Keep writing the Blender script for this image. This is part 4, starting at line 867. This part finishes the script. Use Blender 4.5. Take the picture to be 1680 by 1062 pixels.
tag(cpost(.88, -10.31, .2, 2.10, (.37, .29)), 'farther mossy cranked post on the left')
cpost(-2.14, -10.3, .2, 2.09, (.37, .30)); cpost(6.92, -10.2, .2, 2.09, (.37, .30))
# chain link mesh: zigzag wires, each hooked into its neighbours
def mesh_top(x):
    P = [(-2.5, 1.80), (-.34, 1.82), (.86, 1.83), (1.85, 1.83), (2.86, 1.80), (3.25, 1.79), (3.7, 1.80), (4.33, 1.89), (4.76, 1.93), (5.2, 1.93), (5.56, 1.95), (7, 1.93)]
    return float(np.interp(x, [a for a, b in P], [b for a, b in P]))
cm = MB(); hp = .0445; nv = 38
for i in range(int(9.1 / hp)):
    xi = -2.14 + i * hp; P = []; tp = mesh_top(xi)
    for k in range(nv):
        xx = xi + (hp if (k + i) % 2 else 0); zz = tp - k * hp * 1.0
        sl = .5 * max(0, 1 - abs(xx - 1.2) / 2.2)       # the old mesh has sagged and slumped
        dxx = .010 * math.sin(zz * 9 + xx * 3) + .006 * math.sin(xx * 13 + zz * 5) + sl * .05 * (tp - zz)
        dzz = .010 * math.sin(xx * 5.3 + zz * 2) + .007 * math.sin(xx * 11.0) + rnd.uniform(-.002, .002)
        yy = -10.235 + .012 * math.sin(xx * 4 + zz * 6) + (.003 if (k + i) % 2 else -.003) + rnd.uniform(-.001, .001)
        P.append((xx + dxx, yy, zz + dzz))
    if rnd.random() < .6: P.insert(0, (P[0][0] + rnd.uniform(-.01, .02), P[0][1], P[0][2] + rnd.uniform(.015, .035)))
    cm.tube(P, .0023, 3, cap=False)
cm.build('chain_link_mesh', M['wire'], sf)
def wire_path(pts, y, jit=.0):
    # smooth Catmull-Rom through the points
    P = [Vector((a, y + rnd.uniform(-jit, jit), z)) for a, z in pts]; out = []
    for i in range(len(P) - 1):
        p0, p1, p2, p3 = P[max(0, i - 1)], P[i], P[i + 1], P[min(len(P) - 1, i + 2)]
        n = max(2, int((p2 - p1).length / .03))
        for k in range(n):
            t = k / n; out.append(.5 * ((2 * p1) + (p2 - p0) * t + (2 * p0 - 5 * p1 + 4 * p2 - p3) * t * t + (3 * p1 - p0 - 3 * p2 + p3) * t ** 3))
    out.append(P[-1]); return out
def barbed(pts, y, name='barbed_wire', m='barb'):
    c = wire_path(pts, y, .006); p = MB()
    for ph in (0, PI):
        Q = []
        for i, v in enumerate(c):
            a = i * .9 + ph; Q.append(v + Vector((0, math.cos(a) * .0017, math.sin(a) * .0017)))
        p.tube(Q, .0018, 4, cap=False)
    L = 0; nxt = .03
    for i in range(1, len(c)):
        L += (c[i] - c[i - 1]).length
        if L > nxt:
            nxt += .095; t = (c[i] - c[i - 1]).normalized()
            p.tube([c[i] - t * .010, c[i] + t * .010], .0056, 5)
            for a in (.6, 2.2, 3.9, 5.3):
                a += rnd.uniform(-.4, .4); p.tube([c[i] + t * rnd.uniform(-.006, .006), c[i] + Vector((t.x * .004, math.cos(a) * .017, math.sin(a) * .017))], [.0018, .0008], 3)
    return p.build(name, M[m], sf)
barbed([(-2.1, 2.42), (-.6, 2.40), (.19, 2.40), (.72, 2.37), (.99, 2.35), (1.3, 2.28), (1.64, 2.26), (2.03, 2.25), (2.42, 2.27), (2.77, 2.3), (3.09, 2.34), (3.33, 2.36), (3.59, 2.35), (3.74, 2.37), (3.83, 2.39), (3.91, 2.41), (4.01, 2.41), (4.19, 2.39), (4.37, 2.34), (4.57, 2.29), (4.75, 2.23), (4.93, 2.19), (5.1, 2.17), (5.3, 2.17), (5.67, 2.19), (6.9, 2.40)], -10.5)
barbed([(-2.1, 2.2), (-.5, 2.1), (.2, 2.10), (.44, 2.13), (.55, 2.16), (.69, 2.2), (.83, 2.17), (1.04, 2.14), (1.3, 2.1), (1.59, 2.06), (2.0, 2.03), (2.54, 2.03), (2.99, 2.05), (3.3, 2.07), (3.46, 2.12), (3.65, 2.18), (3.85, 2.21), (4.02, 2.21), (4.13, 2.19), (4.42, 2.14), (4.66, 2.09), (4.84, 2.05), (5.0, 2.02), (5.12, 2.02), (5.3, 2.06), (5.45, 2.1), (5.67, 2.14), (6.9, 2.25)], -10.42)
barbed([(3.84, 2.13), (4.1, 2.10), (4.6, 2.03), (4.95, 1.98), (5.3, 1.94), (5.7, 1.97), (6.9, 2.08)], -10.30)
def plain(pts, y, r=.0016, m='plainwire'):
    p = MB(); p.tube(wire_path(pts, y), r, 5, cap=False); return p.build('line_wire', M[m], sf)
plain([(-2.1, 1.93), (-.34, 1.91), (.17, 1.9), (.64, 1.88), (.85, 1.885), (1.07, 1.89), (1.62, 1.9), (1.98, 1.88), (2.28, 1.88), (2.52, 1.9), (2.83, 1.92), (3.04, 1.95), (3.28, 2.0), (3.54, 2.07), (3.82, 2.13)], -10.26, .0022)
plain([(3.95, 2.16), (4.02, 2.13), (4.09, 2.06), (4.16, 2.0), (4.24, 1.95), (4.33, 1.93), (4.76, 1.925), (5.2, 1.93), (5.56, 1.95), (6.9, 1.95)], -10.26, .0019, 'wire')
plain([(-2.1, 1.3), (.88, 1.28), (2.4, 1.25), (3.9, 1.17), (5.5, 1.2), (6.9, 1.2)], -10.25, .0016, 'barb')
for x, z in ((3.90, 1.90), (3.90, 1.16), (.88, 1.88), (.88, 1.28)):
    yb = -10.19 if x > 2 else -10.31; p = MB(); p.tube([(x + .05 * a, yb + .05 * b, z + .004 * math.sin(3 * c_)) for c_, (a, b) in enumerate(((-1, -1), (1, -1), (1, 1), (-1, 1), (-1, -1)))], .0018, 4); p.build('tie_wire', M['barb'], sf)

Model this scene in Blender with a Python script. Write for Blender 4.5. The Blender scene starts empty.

-------------------------

Task brief: Extract each line from the listing above, please, and repeat it exactly.

The reply:
Keep writing the Blender script for this image. This is part 4, starting at line 867. This part finishes the script. Use Blender 4.5. Take the picture to be 1680 by 1062 pixels.
tag(cpost(.88, -10.31, .2, 2.10, (.37, .29)), 'farther mossy cranked post on the left')
cpost(-2.14, -10.3, .2, 2.09, (.37, .30)); cpost(6.92, -10.2, .2, 2.09, (.37, .30))
# chain link mesh: zigzag wires, each hooked into its neighbours
def mesh_top(x):
    P = [(-2.5, 1.80), (-.34, 1.82), (.86, 1.83), (1.85, 1.83), (2.86, 1.80), (3.25, 1.79), (3.7, 1.80), (4.33, 1.89), (4.76, 1.93), (5.2, 1.93), (5.56, 1.95), (7, 1.93)]
    return float(np.interp(x, [a for a, b in P], [b for a, b in P]))
cm = MB(); hp = .0445; nv = 38
for i in range(int(9.1 / hp)):
    xi = -2.14 + i * hp; P = []; tp = mesh_top(xi)
    for k in range(nv):
        xx = xi + (hp if (k + i) % 2 else 0); zz = tp - k * hp * 1.0
        sl = .5 * max(0, 1 - abs(xx - 1.2) / 2.2)       # the old mesh has sagged and slumped
        dxx = .010 * math.sin(zz * 9 + xx * 3) + .006 * math.sin(xx * 13 + zz * 5) + sl * .05 * (tp - zz)
        dzz = .010 * math.sin(xx * 5.3 + zz * 2) + .007 * math.sin(xx * 11.0) + rnd.uniform(-.002, .002)
        yy = -10.235 + .012 * math.sin(xx * 4 + zz * 6) + (.003 if (k + i) % 2 else -.003) + rnd.uniform(-.001, .001)
        P.append((xx + dxx, yy, zz + dzz))
    if rnd.random() < .6: P.insert(0, (P[0][0] + rnd.uniform(-.01, .02), P[0][1], P[0][2] + rnd.uniform(.015, .035)))
    cm.tube(P, .0023, 3, cap=False)
cm.build('chain_link_mesh', M['wire'], sf)
def wire_path(pts, y, jit=.0):
    # smooth Catmull-Rom through the points
    P = [Vector((a, y + rnd.uniform(-jit, jit), z)) for a, z in pts]; out = []
    for i in range(len(P) - 1):
        p0, p1, p2, p3 = P[max(0, i - 1)], P[i], P[i + 1], P[min(len(P) - 1, i + 2)]
        n = max(2, int((p2 - p1).length / .03))
        for k in range(n):
            t = k / n; out.append(.5 * ((2 * p1) + (p2 - p0) * t + (2 * p0 - 5 * p1 + 4 * p2 - p3) * t * t + (3 * p1 - p0 - 3 * p2 + p3) * t ** 3))
    out.append(P[-1]); return out
def barbed(pts, y, name='barbed_wire', m='barb'):
    c = wire_path(pts, y, .006); p = MB()
    for ph in (0, PI):
        Q = []
        for i, v in enumerate(c):
            a = i * .9 + ph; Q.append(v + Vector((0, math.cos(a) * .0017, math.sin(a) * .0017)))
        p.tube(Q, .0018, 4, cap=False)
    L = 0; nxt = .03
    for i in range(1, len(c)):
        L += (c[i] - c[i - 1]).length
        if L > nxt:
            nxt += .095; t = (c[i] - c[i - 1]).normalized()
            p.tube([c[i] - t * .010, c[i] + t * .010], .0056, 5)
            for a in (.6, 2.2, 3.9, 5.3):
                a += rnd.uniform(-.4, .4); p.tube([c[i] + t * rnd.uniform(-.006, .006), c[i] + Vector((t.x * .004, math.cos(a) * .017, math.sin(a) * .017))], [.0018, .0008], 3)
    return p.build(name, M[m], sf)
barbed([(-2.1, 2.42), (-.6, 2.40), (.19, 2.40), (.72, 2.37), (.99, 2.35), (1.3, 2.28), (1.64, 2.26), (2.03, 2.25), (2.42, 2.27), (2.77, 2.3), (3.09, 2.34), (3.33, 2.36), (3.59, 2.35), (3.74, 2.37), (3.83, 2.39), (3.91, 2.41), (4.01, 2.41), (4.19, 2.39), (4.37, 2.34), (4.57, 2.29), (4.75, 2.23), (4.93, 2.19), (5.1, 2.17), (5.3, 2.17), (5.67, 2.19), (6.9, 2.40)], -10.5)
barbed([(-2.1, 2.2), (-.5, 2.1), (.2, 2.10), (.44, 2.13), (.55, 2.16), (.69, 2.2), (.83, 2.17), (1.04, 2.14), (1.3, 2.1), (1.59, 2.06), (2.0, 2.03), (2.54, 2.03), (2.99, 2.05), (3.3, 2.07), (3.46, 2.12), (3.65, 2.18), (3.85, 2.21), (4.02, 2.21), (4.13, 2.19), (4.42, 2.14), (4.66, 2.09), (4.84, 2.05), (5.0, 2.02), (5.12, 2.02), (5.3, 2.06), (5.45, 2.1), (5.67, 2.14), (6.9, 2.25)], -10.42)
barbed([(3.84, 2.13), (4.1, 2.10), (4.6, 2.03), (4.95, 1.98), (5.3, 1.94), (5.7, 1.97), (6.9, 2.08)], -10.30)
def plain(pts, y, r=.0016, m='plainwire'):
    p = MB(); p.tube(wire_path(pts, y), r, 5, cap=False); return p.build('line_wire', M[m], sf)
plain([(-2.1, 1.93), (-.34, 1.91), (.17, 1.9), (.64, 1.88), (.85, 1.885), (1.07, 1.89), (1.62, 1.9), (1.98, 1.88), (2.28, 1.88), (2.52, 1.9), (2.83, 1.92), (3.04, 1.95), (3.28, 2.0), (3.54, 2.07), (3.82, 2.13)], -10.26, .0022)
plain([(3.95, 2.16), (4.02, 2.13), (4.09, 2.06), (4.16, 2.0), (4.24, 1.95), (4.33, 1.93), (4.76, 1.925), (5.2, 1.93), (5.56, 1.95), (6.9, 1.95)], -10.26, .0019, 'wire')
plain([(-2.1, 1.3), (.88, 1.28), (2.4, 1.25), (3.9, 1.17), (5.5, 1.2), (6.9, 1.2)], -10.25, .0016, 'barb')
for x, z in ((3.90, 1.90), (3.90, 1.16), (.88, 1.88), (.88, 1.28)):
    yb = -10.19 if x > 2 else -10.31; p = MB(); p.tube([(x + .05 * a, yb + .05 * b, z + .004 * math.sin(3 * c_)) for c_, (a, b) in enumerate(((-1, -1), (1, -1), (1, 1), (-1, 1), (-1, -1)))], .0018, 4); p.build('tie_wire', M['barb'], sf)

Model this scene in Blender with a Python script. Write for Blender 4.5. The Blender scene starts empty.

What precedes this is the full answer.